Sometimes, one man is smarter than a team
A team will argue. One man will not.
One person can’t be good at everything, we are admonished, typically by people who don’t want to work that hard. Bollocks, I say. One person can be good at everything. Not at the same time, of course, and I doubt that one person can be really superb at everything.
Here is the crux: When a project is wholly controlled by one person who doesn’t answer to anyone else, that person will do everything he thinks important, and only what he thinks important.
He wouldn’t undertake such a project without a clearly perceived need and a clearly conceived answer to that need. As with commissioned development, there may be several project reboots and re-conceptions.

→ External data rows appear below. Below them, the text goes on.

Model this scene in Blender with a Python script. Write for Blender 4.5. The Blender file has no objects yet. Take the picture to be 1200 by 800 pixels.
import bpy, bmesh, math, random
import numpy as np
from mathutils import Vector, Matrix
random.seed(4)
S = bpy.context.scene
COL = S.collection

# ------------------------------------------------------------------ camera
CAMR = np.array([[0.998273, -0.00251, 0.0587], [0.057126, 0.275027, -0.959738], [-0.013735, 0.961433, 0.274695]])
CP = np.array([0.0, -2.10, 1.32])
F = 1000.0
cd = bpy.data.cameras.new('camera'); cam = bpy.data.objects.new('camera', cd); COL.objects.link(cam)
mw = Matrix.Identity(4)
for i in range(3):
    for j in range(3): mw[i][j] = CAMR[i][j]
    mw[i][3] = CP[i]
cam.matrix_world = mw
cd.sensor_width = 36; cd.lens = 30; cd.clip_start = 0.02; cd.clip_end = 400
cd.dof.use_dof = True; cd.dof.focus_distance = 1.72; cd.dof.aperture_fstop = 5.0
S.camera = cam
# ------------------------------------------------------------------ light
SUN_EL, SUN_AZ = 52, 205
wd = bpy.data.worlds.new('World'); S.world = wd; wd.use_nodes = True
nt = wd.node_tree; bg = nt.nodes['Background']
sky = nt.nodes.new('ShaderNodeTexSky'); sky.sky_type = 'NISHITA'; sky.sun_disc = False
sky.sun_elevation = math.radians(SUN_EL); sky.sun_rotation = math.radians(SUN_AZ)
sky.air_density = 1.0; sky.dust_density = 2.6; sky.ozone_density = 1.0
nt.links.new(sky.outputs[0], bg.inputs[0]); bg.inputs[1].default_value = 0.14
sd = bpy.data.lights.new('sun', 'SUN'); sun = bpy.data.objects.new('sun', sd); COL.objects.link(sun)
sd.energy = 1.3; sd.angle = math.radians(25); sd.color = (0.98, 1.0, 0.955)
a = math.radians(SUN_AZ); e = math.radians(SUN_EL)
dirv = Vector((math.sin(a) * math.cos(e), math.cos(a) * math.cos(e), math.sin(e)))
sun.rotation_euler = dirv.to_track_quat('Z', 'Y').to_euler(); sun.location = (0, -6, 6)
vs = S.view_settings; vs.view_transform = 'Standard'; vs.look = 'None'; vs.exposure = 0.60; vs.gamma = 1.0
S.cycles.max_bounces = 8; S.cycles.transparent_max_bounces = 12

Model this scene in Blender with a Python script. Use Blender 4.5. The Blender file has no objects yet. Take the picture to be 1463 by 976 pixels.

Prototyping clarifies perceptions and reveals technical limitations.
Eventually, he will be satisfied and will reveal a work with such coherence of design and execution that bureaucracy cannot hope to compete.
A problem here is that we live and learn. Throughout the project he refines his technique, and the quality of work improves. This is a strong argument for sticking with what you know in development.
Sometimes, our virtuoso will look at his handiwork, and see this in it. And do it again, from scratch, but very quickly. And then we get a cut diamond.
Why do I keep saying “he, his ” rather than “he/she, his/her” or the grammatically grotesque “they, their”? Because, like music, only men create great software. If you disagree you have only to point me in the direction of just one virtuoso software development by a woman, and if Google knows about it I will make a correction and a commitment. In the meantime, I assert that “he” is factually correct.